Bifrustum

Set of bifrusta
Example hexagonal bifrustum
Faces	2 n-gons, 2n trapezoids
Edges	5n
Vertices	3n
Symmetry group	Dnh, [n,2], (*n22)
Dual polyhedron	Elongated bipyramids
Properties	convex

An n-agonal bifrustum is a polyhedron composed of three parallel planes of n-agons, with the middle plane largest and usually the top and bottom congruent.

It can be constructed as two congruent frusta combined across a plane of symmetry, and also as a bipyramid with the two polar vertices truncated.^[1]

They are duals to the family of elongated bipyramids.

Formulae

For a regular n-gonal bifrustum with the equatorial polygon sides a, bases sides b and semi-height (half the distance between the planes of bases) h, the lateral surface area A_l, total area A and volume V are:^[2]

${\displaystyle A_{l}=n(a+b){\sqrt {\left({\frac {a-b}{2}}\cot {\frac {\pi }{n}}\right)^{2}+h^{2}}}\,,}$

${\displaystyle A=A_{l}+n{\frac {b^{2}}{2\tan {\frac {\pi }{n}}}}\,,}$

${\displaystyle V=n{\frac {a^{2}-b^{2}}{6\tan {\frac {\pi }{n}}}}h\,.}$

Forms

Three bifrusta are duals to three Johnson solids, J14-16. In general, a n-agonal bifrustum has 2n trapezoids, 2 n-agons, and is dual to the elongated dipyramids.
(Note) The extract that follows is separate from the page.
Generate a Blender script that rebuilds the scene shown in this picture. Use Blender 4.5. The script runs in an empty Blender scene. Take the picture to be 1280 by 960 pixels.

Triangular bifrustum	Square bifrustum	Pentagonal bifrustum
6 trapezoids, 2 triangles. Dual to elongated triangular bipyramid, J14	8 trapezoids, 2 squares. Dual to elongated square bipyramid, J15	10 trapezoids, 2 pentagons. Dual to elongated pentagonal bipyramid, J16

References

1. "Octagonal Bifrustum". etc.usf.edu. Retrieved 2022-06-16.
2. "Regelmäßiges Bifrustum - Rechner". RECHNERonline (in German). Retrieved 2022-06-30.